TASK BRIEF
Search the material for the string "scene", then return every line where it is found.

DATASET EXCERPT
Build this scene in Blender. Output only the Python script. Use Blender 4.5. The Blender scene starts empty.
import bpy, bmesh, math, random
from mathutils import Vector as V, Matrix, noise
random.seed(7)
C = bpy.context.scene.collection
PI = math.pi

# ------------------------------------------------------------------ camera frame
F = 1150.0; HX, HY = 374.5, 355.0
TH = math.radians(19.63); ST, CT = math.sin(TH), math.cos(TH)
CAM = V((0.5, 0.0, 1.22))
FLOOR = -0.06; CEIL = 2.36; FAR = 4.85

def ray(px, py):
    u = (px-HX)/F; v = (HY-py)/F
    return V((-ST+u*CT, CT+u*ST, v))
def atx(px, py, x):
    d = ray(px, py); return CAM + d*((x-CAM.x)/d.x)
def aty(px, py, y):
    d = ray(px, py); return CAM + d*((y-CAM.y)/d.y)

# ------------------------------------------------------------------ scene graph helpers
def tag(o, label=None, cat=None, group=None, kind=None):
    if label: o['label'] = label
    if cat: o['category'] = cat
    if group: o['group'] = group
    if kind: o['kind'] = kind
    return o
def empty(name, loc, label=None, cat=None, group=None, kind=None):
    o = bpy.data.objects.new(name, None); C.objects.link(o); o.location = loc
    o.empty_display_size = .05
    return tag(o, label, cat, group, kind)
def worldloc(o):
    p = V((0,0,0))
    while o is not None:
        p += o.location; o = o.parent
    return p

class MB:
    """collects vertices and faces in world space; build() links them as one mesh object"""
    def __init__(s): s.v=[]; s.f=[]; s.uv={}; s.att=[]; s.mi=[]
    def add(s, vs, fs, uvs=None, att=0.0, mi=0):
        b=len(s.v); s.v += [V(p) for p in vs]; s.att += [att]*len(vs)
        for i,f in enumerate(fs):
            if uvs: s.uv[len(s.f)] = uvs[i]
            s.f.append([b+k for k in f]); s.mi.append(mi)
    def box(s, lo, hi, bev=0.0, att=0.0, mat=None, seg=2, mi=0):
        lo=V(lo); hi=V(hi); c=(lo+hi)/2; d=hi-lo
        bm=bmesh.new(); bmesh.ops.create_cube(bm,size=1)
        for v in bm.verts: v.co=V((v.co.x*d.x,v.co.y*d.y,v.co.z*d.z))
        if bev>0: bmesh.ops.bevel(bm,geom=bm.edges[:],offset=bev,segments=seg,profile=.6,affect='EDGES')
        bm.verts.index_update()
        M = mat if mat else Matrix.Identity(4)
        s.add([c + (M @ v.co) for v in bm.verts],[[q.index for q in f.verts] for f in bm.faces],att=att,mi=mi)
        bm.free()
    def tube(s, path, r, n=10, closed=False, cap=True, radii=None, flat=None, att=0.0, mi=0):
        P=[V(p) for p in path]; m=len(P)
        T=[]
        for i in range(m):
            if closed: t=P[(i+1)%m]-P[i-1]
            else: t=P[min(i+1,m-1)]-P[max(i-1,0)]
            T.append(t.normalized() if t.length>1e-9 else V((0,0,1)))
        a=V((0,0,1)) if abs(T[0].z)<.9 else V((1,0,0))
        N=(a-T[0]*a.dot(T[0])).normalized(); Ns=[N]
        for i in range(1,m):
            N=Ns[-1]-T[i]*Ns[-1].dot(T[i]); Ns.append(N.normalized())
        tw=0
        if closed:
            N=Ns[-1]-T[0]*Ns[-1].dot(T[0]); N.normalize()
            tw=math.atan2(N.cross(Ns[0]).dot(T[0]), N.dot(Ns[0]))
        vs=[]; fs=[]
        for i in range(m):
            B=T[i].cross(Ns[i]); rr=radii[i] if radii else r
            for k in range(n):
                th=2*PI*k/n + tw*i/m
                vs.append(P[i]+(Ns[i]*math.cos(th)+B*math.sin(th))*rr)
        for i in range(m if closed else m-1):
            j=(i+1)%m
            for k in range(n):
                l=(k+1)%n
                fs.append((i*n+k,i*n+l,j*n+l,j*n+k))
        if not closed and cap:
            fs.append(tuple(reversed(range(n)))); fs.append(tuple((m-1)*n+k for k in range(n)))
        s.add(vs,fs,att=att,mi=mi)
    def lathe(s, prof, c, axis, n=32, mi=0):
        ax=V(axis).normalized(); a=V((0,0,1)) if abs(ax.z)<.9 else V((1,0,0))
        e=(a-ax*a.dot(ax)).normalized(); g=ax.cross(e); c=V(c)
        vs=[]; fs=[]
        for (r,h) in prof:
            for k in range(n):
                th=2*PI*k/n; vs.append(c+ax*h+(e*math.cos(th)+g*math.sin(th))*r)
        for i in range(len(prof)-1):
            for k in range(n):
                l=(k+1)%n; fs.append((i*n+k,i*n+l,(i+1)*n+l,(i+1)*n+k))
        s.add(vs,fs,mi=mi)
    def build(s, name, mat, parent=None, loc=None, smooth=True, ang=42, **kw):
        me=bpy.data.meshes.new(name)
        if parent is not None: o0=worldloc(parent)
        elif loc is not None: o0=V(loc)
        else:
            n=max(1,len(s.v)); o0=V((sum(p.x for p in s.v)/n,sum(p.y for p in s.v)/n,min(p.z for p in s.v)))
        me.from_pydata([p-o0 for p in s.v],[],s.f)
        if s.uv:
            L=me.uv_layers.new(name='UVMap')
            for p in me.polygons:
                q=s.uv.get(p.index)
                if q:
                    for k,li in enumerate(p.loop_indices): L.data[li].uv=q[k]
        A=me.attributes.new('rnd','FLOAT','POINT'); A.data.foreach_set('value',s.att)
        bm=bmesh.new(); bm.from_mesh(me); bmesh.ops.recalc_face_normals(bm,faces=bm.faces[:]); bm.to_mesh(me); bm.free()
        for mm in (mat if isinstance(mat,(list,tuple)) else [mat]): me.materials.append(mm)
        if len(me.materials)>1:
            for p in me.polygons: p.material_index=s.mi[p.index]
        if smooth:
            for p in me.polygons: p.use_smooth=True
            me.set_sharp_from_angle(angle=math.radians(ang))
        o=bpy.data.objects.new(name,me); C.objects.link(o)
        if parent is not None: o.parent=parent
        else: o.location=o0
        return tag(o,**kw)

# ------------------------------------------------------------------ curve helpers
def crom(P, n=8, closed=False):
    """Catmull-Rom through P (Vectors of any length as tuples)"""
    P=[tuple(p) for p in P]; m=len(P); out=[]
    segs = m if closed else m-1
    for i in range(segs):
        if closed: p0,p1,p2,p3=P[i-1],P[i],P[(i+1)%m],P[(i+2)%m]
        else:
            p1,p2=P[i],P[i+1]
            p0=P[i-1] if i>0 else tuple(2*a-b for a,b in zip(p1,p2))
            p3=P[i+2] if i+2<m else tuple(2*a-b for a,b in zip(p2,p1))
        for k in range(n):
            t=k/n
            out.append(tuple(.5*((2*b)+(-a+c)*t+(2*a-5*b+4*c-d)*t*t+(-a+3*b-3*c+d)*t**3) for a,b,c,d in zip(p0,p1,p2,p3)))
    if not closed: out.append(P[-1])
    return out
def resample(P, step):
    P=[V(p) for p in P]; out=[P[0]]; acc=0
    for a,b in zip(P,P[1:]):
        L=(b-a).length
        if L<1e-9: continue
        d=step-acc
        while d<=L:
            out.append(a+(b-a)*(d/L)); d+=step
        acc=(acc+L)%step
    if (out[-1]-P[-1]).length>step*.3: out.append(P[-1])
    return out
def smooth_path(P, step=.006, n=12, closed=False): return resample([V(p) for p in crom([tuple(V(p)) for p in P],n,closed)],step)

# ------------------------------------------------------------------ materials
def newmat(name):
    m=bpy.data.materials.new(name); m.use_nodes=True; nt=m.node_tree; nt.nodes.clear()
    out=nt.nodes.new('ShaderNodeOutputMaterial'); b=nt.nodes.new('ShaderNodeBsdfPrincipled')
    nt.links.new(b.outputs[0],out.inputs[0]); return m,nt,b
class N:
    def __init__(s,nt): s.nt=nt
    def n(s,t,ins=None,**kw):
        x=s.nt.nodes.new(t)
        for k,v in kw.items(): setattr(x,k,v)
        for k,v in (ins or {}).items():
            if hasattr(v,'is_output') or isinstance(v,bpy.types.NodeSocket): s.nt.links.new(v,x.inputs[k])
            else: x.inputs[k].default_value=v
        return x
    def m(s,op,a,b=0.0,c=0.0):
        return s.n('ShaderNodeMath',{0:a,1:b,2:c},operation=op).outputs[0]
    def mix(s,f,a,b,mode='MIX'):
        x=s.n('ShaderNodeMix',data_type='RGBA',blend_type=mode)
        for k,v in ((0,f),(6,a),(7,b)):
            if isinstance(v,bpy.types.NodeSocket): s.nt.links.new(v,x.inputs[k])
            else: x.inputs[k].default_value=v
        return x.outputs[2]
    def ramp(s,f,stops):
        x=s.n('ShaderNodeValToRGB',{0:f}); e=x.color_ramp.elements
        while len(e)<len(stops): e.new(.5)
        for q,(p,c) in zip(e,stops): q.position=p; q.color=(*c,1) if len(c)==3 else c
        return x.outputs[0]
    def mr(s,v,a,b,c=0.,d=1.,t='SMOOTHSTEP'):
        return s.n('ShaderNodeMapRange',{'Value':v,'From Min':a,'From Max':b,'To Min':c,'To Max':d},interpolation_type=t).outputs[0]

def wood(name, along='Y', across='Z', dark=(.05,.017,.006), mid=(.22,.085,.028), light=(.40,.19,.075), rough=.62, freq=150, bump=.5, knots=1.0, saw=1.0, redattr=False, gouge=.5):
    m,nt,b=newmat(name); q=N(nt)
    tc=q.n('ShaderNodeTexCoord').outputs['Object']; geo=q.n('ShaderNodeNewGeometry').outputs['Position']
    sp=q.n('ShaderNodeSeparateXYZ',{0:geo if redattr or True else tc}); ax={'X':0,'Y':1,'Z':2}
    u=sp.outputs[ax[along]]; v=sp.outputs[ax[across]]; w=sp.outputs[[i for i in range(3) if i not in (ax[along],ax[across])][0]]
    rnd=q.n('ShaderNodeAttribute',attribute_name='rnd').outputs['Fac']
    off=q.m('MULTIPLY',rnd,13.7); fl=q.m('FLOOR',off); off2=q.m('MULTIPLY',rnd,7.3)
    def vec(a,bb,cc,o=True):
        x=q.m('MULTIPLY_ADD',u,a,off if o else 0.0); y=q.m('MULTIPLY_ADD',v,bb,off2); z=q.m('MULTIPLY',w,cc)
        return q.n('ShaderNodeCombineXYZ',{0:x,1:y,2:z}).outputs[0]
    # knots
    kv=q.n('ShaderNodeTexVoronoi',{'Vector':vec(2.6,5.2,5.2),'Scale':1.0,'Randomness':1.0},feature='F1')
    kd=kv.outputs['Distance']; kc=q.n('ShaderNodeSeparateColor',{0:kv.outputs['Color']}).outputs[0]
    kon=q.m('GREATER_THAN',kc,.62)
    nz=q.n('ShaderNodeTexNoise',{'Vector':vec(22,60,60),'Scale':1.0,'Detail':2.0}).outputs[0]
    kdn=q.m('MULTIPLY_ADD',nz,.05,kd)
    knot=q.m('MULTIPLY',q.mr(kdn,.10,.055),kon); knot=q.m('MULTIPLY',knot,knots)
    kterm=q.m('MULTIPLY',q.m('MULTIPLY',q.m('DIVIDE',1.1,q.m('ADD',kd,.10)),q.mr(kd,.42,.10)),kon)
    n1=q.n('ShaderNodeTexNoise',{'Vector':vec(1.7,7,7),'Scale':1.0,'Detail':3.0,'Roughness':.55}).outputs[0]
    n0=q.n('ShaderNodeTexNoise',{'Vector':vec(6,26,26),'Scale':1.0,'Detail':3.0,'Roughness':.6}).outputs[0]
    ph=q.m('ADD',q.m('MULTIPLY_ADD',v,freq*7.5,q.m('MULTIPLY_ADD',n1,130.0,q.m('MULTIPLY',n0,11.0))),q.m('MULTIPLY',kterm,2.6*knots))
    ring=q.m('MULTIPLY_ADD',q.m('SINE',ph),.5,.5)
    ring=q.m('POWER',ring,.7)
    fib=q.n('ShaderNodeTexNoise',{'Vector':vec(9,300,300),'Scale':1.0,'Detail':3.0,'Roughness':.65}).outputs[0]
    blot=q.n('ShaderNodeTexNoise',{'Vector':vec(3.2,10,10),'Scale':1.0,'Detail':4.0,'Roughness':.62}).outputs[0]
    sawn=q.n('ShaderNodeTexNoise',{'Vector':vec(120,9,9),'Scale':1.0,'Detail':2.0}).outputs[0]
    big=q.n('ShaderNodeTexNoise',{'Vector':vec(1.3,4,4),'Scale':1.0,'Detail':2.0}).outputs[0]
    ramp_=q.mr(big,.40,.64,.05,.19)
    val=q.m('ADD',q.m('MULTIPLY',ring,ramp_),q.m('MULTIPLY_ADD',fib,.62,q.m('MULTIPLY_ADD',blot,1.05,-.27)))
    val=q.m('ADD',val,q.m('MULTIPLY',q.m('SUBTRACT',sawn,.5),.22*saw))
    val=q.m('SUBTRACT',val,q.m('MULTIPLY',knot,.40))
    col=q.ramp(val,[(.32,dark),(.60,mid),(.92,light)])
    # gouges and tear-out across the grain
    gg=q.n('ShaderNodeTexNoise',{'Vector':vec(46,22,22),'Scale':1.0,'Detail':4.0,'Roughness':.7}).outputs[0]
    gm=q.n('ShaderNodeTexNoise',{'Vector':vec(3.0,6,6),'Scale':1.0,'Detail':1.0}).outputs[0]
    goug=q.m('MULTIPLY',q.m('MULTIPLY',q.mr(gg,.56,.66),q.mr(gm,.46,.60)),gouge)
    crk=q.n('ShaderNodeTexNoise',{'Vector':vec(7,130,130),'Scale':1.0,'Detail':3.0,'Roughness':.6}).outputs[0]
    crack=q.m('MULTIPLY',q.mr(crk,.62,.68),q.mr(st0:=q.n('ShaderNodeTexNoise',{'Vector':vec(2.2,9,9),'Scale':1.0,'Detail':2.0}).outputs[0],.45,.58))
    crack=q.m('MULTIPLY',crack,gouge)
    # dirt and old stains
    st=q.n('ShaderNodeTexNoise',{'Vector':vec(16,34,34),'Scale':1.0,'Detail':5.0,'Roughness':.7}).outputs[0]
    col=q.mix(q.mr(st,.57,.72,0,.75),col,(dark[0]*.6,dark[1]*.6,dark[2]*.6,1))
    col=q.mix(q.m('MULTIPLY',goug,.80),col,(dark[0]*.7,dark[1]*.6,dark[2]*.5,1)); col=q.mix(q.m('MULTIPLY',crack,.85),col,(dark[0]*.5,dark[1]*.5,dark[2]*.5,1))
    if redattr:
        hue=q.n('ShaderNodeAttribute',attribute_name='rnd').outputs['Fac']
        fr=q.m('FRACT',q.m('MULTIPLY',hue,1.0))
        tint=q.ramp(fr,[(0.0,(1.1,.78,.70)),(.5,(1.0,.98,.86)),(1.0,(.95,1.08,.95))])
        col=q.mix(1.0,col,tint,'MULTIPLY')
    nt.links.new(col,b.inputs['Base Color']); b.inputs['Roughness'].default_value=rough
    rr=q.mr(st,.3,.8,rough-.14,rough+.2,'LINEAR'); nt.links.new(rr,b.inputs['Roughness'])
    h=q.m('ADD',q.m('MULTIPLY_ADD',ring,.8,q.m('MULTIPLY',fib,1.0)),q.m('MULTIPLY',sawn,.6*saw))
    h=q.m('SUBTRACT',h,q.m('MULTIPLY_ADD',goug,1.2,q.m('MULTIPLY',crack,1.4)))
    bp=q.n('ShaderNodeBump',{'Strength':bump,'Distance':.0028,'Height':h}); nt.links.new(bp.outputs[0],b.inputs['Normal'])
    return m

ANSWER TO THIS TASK
Build this scene in Blender. Output only the Python script. Use Blender 4.5. The Blender scene starts empty.
C = bpy.context.scene.collection
# ------------------------------------------------------------------ scene graph helpers